Our Stolen Futurea book by Theo Colborn, Dianne Dumanoski, and John Peterson Myers
 
 

 

  Commoner, B, PW Bartlett, E Holger and K Couchot. 2000. Long-range air transport of dioxin from North American sources to ecologically vulnerable receptors in Nunavut, Arctic Canada. Final report to the North American Commission for Environmental Cooperation. September, 2000.

 

 
 

Implications of their work: Commoner et al. have discovered that a relatively small number of sources contribute a disproportionately large percentage of dioxin being deposited this Arctic territory. Their results suggests that a focused effort on these sources could reduce exposures dramatically. Citing one example (Coral Harbour, Nunavut), they observe that "total exposure to dioxin could be reduced by 35 percent if only 19 individual source--most of them in the United States--could be induced to virtually eliminate their emissions."

Background: Nunavut lies in the far north of Canada. Even though there are no significant sources of dioxin there nor elsewhere within 500 kilometers of this arctic territory's boundary, dioxin concentrations in the breast milk of Inuit mothers living in Nunavut average twice the levels observed further south in Canada, near the US border.

Nothing exemplifies the ubiquitous spread of persistent bioaccumulative compounds better than this example.

What did they do? Commoner et al. set out to identify sources of dioxin that might be contributing to high contamination levels in Nunavut. They did so using computer modeling procedures that Commoner and his lab had developed for other contaminants within the US, building on an air transport computer simulation model originally developed by the US National Oceanic and Atmospheric Administration (NOAA).

What did they find? They found that most of the sources of dioxin reaching the territory Nunavut lie in the United States, indeed approximately 70-80% is US-produced. Another 5-10% comes from Mexico while 11-25% come from Canada. Contributions at specific places within Nunavut vary from place to place within the territory.
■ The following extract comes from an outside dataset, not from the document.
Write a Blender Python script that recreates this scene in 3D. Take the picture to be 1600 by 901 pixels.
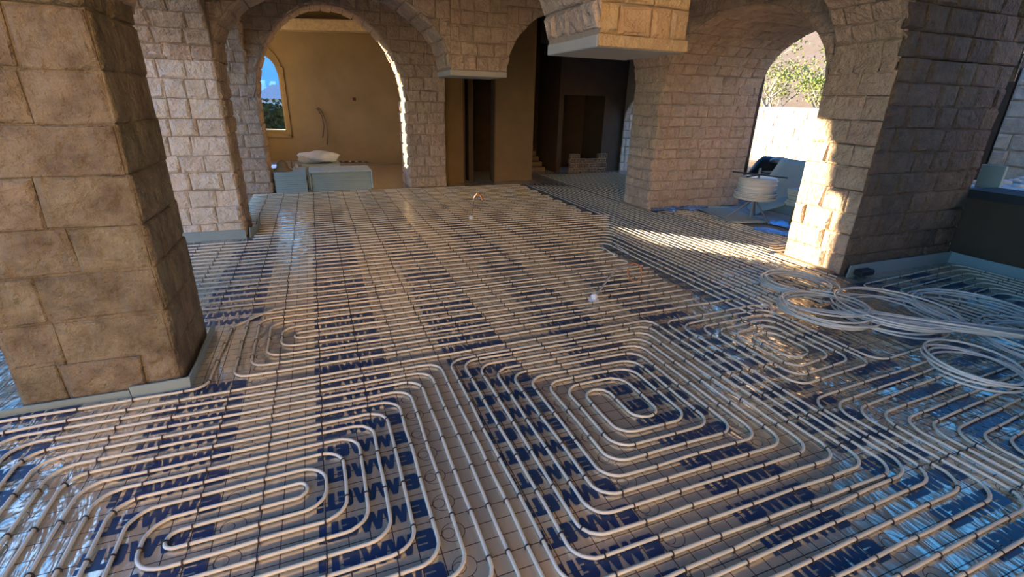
import bpy, bmesh, math, random
from mathutils import Vector, Matrix
from math import sin, cos, pi, radians, sqrt

for o in list(bpy.data.objects): bpy.data.objects.remove(o)
S = bpy.context.scene
COL = S.collection
random.seed(7)

# ------------------------------------------------------------------ camera
F = 752.1; YAW, PIT, ROL = radians(21.825), radians(21.097), radians(1.42); H = 1.6
w_ = Vector((sin(YAW)*cos(PIT), cos(YAW)*cos(PIT), -sin(PIT)))
rt = Vector((cos(YAW), -sin(YAW), 0)); up = rt.cross(w_)
r2 = cos(ROL)*rt + sin(ROL)*up; u2 = -sin(ROL)*rt + cos(ROL)*up
cd = bpy.data.cameras.new('camera'); cam = bpy.data.objects.new('camera', cd); COL.objects.link(cam)
cd.sensor_width = 36; cd.lens = F/1600*36; cd.clip_start = .05; cd.clip_end = 2000
cam.matrix_world = Matrix(((r2.x, u2.x, -w_.x, 0), (r2.y, u2.y, -w_.y, 0), (r2.z, u2.z, -w_.z, H), (0, 0, 0, 1)))
S.camera = cam

# ------------------------------------------------------------------ light
SUN_DIR = Vector((.65, -.758, -.088)).normalized()          # direction the sunlight travels
wd = bpy.data.worlds.new('world'); S.world = wd; wd.use_nodes = True
nt = wd.node_tree; nt.nodes.clear()
sky = nt.nodes.new('ShaderNodeTexSky'); sky.sky_type = 'NISHITA'; sky.sun_disc = False
sky.sun_elevation = radians(24); sky.sun_rotation = math.atan2(-SUN_DIR.x, -SUN_DIR.y)
sky.altitude = 600; sky.dust_density = 0.3; sky.air_density = 1.0; sky.ozone_density = 6.0
bg = nt.nodes.new('ShaderNodeBackground'); bg.inputs[1].default_value = 0.6
wo = nt.nodes.new('ShaderNodeOutputWorld')
hsv = nt.nodes.new('ShaderNodeHueSaturation'); hsv.inputs['Saturation'].default_value = 1.18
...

Negligible amounts (less than 1%) originate in Nunavut, itself. Thus "the exposure of the Nunavut exposure is therefore almost entirely due to outside sources."

This map shows the highest-ranked individual sources of dioxin that account for 35% of total dioxin deposition in the vicinity of Arctic Bay, Nunavut. Many other sources contributed smaller amounts. The map is representative of many such "source-sink" maps produced in their analysis.

 

Adapted from Commoner et al. 2000.

Other findings:

  • southern regions of Nunavut receive more deposition than northern regions
  • marine surfaces receive more than adjacent terrestrial sites
  • a relatively small number of sources are responsible for most of the depositions. For example, at one typical site studied, only 19 sources are responsible for 35 percent of the deposition. Those 19 sources represent 0.04% of the total sources studied.
  • just 3 types of sources--municipal waste incinerators, backyard trash burning and cement kilns burning hazardous waste--account for two-thirds of the total dioxin emissions, and 6 types account for 90%.
  • Most of the sources are at least 3000 km (1800 mi) from Nunavut.

They conclude that "the known occurrence of dioxin in Nunavut--in the indigenous population, in the regional food chains, and in marine and terrestrial ecosystems--is due to the deposition of dioxin transported from distant sources, which are chiefly in the United States, to a lesser extent in Canada, and marginally in Mexico.

In discussing the implications of their work, Commoner et al. observe that there is no feasible way to protect food chains from the deposition of airborne dioxin. This means that protecting Inuit health requires either a reduction in emissions or a change in diet. Such a change would "clash with the transcendent importance of the indigenous diet in Inuit culture."